Andre Gide, Stafan Zweig ve Knut Hamsun gibi Batılı yazarların eserlerinde de yer yer şiirsellik vardır. Onların eserlerinde estetik ve şiirsel anlatım eserin çeşitli yerlerine serpiştirilmiştir. Eserinin bütününe hâkim olması bakımından, Olcay YAZICI şiirsel, sarsıcı ve sarıcı üslû buyla saydığımız yazarlardan daha ağır basmaktadır.

Olcay Yazıcı benim dostumdu. Anlattıklarıyla ve sırlarıyla bende yaşayan bir dost. Ara sıra yazılarını göndererek bana derdi ki 'Bunları bir değerlendir.' Ben de ona 'Ü stadım sizi değerlendirmek haddime mi düşmüş. Sizi okudukça kendimi buluyorum. Sizi okudukça mutlu oluyorum.' Derdim.

Bana göre Olcay Yazıcı`nın sessiz ıslığını duymalıyız. Kuşkusuz er-geçduyulacaktır. Ancak ne kadar erken olursa milletimiz için daha faydalı olacağı kanaatindeyim. Kalitesizliğin itibar gördüğü ve kendi organizasyonlarını oluşturduğu ülkemizde Olcay Yazıcı gibi şahsiyetler çok önemlidir.

Hüzün Yazıları (ss.76) isimli eserinde

' Hepinize mutlu bir yeni yıl beyler.

Kar altında susan çiçek, ayazda üşüyen kuş,uykudaki karınca merhaba!.. Güzel zamanların masum sürgünleri, beni bir siz anlarsınız. Esir umut, sanık günler merhaba!.. Merhaba otuz yıldır yokuşa akan ırmak, doruğa tırmanan düş ve beni bir alınyazısı gibi izleyen hüzün, merhaba. Merhaba tetik düşümü yaşamam, tedirginliğim, kuşkularım, aşkım ve ağıtım merhaba. Ben oluşum, ayrılışım,yenilişim merhaba!..
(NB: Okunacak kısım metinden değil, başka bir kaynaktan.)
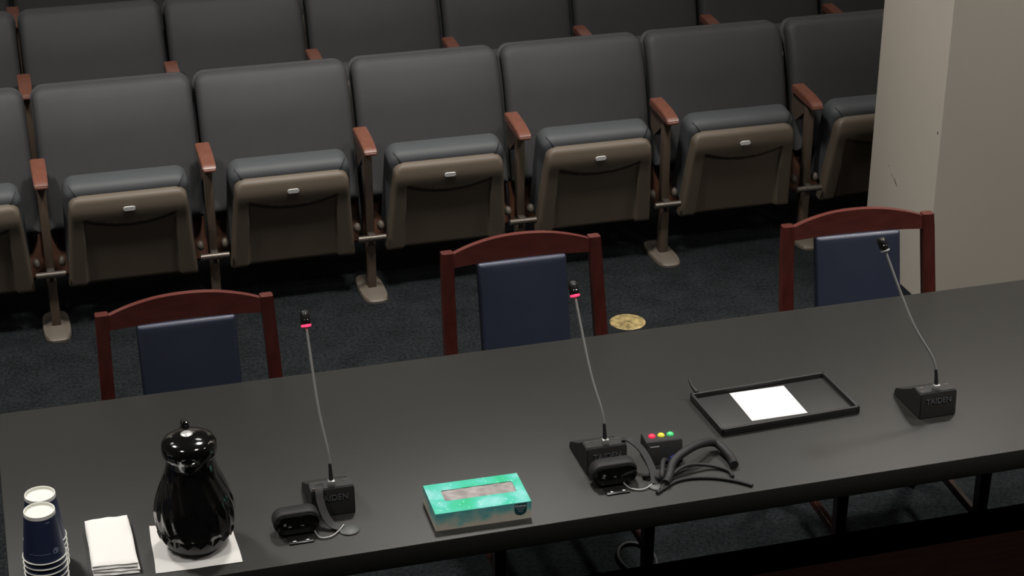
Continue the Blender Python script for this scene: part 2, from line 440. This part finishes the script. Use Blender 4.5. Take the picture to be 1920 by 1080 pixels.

Yarın yeni bir yıla giriyorsunuz? Niye mi ben saymıyorum? Bunu dağlarda yanan ateşlere, uçurumlara sığınmış dumanlara sorun. Bardaklar içinde solup gitmiş bahar çiçeklerine sorun; Niye mi gücenik, kırık ve sitemliyim? Onu Küçükdere`nin serin sularına, Karadeniz`in hırçın dalgalarına sorun; Bana değil, onlara sorun; Yüreğimdeki isimlenmez melale, camlardaki hasret buğulanışına, kurumuş yapraklara, kırık camlar üzerindeki renklere sorun; Renkler yalan söylemez. Renkler insan değil ki!..'

Yazıya Olcay Yazıcı`nın 'Eylül`ün Kırdığı Gül' isimli şiiri ile bitirelim:

Yiğit, körpe ölüler ağıtsız geçti çölü
Destanlık öykümüzü güne anlat kırgülü!

Kılıçlar kılıçlarla öpüşerek bilendi
Aşkların taşrasında bir umut türkülendi

Bizdik ateş hattında yenilmeyen ergenlik
Kanın aydınlığında şafağa düşen tetik!

Metropol üstümüze yürürken ordu ordu
Biz değil, asıl bizden şehirler korkuyordu..

Bir anafor içinde kurşunlarla doğanlar
Beyazıt meydanında üşüyen sloganlar

Kimdi bize gösteren bu karanlık sokağı?
Atıldık dolu-dizgin fikrimizde bukağı!

Kuşkulu kuşluklarda buz tutmuş nilüferler
Şimdi yol ayrımında küskün, yorgun neferler

Sitemkâr satırlara sindirilmiş öfkemiz
Eylülün kırdığı gül, yeni eşkine remiz..

Yiğit, körpe ölüler, ağıtsız geçti çölü
Destanlık öykümüzü güne anlat kırgülü!

Olcay Yazıcı`da 12 Eylül 2010 tarihinde henüz 53 yaşında iken aramızdan ayrıldı.